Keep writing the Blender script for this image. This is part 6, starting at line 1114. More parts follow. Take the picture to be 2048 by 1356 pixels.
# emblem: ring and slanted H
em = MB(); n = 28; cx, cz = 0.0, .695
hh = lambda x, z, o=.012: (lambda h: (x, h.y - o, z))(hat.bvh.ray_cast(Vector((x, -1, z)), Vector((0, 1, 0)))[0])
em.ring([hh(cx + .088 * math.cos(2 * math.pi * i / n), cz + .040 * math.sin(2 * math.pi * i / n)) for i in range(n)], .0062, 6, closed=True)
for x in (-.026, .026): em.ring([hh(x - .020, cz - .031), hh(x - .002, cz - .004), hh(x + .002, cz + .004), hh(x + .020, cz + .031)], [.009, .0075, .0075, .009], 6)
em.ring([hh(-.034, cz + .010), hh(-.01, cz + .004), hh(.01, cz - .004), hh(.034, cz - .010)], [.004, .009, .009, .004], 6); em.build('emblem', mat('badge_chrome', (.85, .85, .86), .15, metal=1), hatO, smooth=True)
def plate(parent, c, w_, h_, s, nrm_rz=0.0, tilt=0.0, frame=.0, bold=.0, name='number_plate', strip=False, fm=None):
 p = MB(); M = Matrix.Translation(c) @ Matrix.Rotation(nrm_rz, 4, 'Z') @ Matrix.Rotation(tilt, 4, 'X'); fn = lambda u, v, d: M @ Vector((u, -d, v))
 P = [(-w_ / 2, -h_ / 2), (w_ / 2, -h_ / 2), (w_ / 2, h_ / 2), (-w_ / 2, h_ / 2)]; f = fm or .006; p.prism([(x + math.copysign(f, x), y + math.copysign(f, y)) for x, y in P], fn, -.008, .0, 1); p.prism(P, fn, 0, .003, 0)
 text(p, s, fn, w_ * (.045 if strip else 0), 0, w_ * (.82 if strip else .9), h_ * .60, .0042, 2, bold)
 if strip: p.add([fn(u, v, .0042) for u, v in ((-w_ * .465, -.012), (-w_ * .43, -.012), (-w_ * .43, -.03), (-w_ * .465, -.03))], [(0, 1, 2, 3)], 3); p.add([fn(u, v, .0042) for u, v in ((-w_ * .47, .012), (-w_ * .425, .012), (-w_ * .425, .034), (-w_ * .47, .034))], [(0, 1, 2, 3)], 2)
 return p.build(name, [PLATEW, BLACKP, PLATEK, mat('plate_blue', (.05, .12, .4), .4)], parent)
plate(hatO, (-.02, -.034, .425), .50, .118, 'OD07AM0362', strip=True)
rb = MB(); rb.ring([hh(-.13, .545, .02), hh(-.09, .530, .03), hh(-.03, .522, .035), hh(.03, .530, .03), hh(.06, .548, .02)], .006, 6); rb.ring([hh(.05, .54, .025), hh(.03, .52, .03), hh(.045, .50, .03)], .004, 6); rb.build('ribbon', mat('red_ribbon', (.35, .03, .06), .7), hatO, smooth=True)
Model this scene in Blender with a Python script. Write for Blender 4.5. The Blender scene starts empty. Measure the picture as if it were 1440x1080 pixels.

————————

— REQUIRED WORK —
Pick out every line holding the string "pixels" and return it.

— EXERCISE RESULT —
Keep writing the Blender script for this image. This is part 6, starting at line 1114. More parts follow. Take the picture to be 2048 by 1356 pixels.
Model this scene in Blender with a Python script. Write for Blender 4.5. The Blender scene starts empty. Measure the picture as if it were 1440x1080 pixels.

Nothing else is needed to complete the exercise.